Tariq Ramadan is never going to grab a Kalashnikov with which to shoot journalists at an editorial meeting. Nor will he ever cook up a bomb to be used in an airport concourse. Others will be doing all that kind of stuff. It will not be his role. His task, under cover of debate, is to dissuade people from criticising his religion in any way.

Ramadan, it bears noting, condemned the attacks on Charlie Hebdo.

The editorial also discusses a “local baker” who, even though he’s “likeable and always has a ready smile for all his customers,” nevertheless contributes in his own way to extremist terrorism by not selling any pork at his bakery. And Charlie Hebdo‘s editorial proclaims that “this veiled woman. She is an admirable woman” who is also unknowingly contributing to extremist terrorism by wearing the burqa. And so on. These regular, innocent Muslims are, to quote the editorial, “the tip of the iceberg” and terrorism can’t happen “without everyone’s contribution.”

The article was widely condemned across the Internet.

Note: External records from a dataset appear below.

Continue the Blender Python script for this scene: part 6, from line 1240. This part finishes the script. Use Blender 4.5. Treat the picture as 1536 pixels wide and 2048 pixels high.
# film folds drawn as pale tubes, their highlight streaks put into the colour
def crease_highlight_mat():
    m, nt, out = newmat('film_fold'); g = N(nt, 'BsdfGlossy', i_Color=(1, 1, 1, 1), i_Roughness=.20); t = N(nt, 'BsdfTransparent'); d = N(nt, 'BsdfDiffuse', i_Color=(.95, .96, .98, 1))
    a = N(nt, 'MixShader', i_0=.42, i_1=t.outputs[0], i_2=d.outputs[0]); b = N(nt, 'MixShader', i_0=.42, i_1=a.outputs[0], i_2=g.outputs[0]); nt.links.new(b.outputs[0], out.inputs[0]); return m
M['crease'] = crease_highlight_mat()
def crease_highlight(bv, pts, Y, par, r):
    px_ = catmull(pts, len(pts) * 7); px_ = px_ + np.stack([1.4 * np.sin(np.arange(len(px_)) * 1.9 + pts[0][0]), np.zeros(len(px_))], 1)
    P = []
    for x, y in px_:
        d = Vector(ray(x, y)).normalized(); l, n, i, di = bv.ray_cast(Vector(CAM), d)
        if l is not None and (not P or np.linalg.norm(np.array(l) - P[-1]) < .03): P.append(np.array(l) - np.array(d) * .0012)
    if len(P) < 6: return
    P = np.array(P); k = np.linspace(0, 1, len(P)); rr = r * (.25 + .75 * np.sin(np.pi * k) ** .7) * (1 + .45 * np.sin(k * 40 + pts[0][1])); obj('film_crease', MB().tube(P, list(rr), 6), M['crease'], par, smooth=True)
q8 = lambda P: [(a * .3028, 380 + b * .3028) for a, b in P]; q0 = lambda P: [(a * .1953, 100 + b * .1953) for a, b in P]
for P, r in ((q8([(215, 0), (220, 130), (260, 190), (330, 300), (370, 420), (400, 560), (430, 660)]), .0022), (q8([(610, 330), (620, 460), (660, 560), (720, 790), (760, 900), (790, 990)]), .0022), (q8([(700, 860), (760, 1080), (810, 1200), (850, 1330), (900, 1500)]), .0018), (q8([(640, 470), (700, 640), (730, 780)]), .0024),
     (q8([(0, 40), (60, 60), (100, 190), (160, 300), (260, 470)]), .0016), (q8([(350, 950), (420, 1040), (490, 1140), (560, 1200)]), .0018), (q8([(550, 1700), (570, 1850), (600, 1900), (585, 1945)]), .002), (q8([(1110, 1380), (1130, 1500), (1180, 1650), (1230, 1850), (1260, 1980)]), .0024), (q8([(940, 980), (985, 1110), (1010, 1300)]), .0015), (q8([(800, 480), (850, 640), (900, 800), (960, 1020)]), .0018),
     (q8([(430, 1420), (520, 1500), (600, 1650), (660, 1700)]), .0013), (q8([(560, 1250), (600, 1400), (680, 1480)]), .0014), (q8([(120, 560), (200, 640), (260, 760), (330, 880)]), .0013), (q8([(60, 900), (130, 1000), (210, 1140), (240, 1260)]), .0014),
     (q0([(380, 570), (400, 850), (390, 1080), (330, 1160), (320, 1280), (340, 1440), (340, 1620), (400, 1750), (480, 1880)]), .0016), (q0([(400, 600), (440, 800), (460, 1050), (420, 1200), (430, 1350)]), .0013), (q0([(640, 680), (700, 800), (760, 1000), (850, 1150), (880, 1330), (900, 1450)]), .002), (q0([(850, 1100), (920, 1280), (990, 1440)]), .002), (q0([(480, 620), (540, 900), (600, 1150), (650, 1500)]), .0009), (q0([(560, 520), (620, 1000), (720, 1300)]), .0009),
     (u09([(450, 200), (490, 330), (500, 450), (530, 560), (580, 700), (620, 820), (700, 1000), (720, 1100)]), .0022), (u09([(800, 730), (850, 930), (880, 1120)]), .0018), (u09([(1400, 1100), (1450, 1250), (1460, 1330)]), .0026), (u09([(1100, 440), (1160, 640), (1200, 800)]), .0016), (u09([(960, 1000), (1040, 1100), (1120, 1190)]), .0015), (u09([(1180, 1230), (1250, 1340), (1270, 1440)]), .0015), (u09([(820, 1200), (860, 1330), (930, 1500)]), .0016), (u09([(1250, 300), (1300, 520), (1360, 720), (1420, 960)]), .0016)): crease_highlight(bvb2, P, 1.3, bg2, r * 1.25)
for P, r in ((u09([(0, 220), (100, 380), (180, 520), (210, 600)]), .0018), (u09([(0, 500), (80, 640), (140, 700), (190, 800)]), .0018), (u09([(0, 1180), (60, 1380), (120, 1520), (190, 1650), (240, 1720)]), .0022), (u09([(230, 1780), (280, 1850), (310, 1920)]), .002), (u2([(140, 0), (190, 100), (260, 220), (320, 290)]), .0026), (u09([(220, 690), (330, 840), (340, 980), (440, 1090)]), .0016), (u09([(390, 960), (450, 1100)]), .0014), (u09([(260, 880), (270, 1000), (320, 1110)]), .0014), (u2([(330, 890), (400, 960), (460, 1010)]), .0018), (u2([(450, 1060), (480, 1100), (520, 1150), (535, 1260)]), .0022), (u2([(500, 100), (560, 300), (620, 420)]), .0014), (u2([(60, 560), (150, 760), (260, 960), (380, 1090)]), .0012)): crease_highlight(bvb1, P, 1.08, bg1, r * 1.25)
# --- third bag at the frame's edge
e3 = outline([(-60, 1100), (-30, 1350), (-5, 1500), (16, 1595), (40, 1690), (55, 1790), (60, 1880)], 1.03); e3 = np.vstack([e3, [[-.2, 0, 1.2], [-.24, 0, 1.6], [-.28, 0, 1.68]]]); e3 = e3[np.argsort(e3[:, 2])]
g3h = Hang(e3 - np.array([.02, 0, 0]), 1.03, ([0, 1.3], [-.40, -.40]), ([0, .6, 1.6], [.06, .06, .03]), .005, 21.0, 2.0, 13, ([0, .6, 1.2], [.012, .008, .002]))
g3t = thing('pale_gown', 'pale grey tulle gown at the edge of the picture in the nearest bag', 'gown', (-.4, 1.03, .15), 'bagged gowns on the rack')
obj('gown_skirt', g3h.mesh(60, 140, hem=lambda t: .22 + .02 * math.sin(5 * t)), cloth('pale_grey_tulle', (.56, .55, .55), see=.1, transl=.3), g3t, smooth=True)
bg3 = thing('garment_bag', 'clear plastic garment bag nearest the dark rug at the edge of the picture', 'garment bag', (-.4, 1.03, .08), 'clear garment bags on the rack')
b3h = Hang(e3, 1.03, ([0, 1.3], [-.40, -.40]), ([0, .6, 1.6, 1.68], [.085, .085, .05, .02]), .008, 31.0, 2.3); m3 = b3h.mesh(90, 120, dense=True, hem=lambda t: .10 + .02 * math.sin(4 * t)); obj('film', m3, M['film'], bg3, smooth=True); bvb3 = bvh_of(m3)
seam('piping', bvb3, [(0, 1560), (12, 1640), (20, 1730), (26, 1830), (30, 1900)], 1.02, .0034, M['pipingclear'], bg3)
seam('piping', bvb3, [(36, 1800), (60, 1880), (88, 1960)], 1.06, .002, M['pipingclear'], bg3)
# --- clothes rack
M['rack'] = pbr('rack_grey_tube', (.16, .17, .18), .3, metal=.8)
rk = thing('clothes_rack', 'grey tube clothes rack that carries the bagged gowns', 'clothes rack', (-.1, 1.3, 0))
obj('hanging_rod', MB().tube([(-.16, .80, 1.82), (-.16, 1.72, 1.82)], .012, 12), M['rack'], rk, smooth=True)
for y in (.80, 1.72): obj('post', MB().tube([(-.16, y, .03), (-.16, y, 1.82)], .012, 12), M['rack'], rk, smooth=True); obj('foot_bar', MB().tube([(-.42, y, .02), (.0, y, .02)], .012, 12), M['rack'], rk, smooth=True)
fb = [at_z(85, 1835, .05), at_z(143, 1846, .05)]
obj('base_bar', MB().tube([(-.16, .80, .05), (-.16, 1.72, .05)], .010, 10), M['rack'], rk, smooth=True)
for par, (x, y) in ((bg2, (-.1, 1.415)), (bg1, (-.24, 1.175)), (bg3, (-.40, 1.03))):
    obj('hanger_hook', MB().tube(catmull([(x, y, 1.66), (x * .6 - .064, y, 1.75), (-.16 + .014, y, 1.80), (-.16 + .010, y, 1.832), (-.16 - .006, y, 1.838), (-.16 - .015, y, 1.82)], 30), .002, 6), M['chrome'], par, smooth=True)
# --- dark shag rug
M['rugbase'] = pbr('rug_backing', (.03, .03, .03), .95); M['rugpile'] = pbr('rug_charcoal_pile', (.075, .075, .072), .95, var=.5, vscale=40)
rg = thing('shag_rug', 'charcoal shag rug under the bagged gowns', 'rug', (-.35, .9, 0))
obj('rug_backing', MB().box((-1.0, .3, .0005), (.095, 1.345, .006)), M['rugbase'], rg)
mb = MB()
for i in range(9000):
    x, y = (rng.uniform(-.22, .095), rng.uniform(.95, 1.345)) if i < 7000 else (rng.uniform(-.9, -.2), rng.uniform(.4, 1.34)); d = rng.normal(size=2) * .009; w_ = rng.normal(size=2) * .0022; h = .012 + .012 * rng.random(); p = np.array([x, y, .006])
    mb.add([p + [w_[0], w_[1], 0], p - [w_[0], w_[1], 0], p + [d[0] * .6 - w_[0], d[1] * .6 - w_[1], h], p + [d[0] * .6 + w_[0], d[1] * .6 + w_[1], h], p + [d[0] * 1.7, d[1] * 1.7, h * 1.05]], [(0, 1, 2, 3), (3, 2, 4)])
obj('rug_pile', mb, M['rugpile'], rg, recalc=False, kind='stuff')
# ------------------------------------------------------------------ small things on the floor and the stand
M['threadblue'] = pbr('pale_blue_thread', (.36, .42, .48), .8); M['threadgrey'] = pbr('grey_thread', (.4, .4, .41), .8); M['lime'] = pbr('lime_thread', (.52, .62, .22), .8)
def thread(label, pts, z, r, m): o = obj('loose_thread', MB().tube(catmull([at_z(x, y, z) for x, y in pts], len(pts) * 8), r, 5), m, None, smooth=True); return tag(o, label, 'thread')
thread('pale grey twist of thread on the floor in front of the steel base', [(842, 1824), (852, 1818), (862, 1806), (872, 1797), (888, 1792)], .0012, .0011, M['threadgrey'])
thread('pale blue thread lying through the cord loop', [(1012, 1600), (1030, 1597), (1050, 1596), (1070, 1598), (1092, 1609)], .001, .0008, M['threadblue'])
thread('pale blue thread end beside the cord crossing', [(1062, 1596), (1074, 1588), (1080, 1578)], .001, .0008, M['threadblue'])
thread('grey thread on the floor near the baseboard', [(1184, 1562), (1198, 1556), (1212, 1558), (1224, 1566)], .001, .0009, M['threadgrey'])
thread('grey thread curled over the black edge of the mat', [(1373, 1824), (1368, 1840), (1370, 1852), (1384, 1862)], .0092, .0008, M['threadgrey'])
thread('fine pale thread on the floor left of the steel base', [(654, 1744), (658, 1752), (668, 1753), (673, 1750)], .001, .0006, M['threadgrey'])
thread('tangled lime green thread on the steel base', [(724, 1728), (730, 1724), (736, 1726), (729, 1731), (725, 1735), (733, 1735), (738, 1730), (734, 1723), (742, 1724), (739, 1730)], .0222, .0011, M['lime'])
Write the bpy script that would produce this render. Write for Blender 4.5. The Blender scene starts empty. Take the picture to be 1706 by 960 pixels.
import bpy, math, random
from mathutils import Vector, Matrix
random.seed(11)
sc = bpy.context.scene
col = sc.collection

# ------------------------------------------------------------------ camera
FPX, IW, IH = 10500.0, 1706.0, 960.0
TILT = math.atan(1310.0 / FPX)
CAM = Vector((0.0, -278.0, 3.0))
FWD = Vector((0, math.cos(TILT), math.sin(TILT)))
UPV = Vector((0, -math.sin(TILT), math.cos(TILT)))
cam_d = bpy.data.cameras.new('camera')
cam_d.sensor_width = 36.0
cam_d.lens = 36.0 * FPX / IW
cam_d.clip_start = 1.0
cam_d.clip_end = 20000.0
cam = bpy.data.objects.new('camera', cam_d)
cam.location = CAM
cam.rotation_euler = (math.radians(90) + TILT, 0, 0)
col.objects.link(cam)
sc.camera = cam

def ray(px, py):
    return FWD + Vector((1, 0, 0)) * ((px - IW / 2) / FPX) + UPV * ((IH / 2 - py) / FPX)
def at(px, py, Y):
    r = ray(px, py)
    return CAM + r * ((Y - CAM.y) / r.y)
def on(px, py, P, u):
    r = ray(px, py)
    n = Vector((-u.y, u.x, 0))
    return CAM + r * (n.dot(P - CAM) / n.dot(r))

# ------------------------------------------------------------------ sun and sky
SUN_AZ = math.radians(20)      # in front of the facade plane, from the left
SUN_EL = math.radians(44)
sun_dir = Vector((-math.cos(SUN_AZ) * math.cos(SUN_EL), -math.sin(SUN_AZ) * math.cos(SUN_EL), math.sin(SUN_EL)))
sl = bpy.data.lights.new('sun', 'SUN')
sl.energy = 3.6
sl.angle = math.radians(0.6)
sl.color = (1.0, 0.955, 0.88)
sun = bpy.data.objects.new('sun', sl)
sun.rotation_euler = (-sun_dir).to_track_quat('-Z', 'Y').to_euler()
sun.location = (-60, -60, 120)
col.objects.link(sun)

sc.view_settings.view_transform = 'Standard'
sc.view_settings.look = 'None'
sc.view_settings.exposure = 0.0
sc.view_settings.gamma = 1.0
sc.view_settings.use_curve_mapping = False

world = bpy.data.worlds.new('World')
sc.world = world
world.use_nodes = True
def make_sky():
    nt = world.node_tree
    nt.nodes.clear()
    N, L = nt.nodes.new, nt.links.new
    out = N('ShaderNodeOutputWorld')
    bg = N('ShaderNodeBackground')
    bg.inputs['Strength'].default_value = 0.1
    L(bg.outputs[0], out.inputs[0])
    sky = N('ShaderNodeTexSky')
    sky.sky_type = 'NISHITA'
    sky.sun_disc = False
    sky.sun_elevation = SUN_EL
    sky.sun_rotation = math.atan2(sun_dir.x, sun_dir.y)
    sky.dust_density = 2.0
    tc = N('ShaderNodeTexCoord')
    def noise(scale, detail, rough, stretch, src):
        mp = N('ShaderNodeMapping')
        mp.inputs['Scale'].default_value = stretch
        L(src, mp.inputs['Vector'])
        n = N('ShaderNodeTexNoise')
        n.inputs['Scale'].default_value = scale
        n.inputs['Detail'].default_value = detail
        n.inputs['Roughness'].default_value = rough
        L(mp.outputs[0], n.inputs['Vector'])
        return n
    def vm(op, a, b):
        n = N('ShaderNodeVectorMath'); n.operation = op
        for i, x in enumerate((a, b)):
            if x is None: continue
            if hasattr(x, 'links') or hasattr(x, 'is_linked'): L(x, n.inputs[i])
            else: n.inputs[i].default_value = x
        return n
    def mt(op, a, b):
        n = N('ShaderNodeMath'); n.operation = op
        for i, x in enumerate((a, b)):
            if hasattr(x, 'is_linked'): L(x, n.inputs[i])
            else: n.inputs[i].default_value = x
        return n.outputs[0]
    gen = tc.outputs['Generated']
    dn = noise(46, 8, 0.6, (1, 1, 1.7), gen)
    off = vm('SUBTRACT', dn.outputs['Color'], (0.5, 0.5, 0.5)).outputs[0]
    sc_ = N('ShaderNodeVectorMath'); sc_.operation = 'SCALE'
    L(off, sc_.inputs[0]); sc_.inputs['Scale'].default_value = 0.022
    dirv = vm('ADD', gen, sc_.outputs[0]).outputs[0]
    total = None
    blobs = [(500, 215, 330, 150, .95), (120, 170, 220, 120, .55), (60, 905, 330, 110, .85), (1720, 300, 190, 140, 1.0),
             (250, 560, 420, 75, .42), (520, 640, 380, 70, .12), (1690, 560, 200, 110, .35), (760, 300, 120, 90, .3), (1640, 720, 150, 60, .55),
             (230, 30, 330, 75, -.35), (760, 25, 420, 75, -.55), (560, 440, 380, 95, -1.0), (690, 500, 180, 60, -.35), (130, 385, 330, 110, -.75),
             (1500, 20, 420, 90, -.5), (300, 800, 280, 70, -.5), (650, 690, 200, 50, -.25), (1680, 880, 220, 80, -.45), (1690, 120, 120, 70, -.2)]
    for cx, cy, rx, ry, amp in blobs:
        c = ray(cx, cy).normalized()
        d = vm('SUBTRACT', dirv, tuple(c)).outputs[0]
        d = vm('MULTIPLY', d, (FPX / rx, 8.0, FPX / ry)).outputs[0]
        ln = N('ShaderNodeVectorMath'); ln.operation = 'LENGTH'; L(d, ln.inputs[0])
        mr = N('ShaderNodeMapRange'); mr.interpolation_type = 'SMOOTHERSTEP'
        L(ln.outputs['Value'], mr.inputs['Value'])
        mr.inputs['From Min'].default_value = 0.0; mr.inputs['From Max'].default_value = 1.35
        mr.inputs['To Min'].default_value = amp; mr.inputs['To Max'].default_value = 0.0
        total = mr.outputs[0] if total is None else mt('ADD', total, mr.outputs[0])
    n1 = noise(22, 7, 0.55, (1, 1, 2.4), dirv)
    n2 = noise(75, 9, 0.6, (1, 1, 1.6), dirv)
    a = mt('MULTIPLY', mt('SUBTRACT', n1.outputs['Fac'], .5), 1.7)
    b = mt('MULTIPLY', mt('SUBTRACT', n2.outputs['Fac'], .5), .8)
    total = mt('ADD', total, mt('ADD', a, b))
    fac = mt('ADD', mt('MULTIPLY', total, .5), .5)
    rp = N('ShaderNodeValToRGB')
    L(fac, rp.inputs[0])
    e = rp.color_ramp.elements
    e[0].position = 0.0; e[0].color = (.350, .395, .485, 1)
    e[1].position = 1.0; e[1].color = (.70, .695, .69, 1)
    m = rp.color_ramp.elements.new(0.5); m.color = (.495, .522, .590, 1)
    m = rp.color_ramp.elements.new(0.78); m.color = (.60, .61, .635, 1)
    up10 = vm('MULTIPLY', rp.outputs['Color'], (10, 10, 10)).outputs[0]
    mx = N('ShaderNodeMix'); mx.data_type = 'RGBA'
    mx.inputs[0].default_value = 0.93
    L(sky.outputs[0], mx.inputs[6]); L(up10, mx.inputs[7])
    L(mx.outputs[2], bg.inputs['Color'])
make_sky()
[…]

Nigerian-American writer Teju Cole took to Facebook to write a terrifically reasoned critique which is worth reading in full, but said in part that it was:

“hard not to recall the vicious development of “the Jewish question” in Europe and the horrifying persecution it resulted in. Charlie’s logic is frighteningly similar: that there are no innocent Muslims, that ‘something must be done’ about these people, regardless of their likeability, their peacefulness, or their personal repudiation of violence.”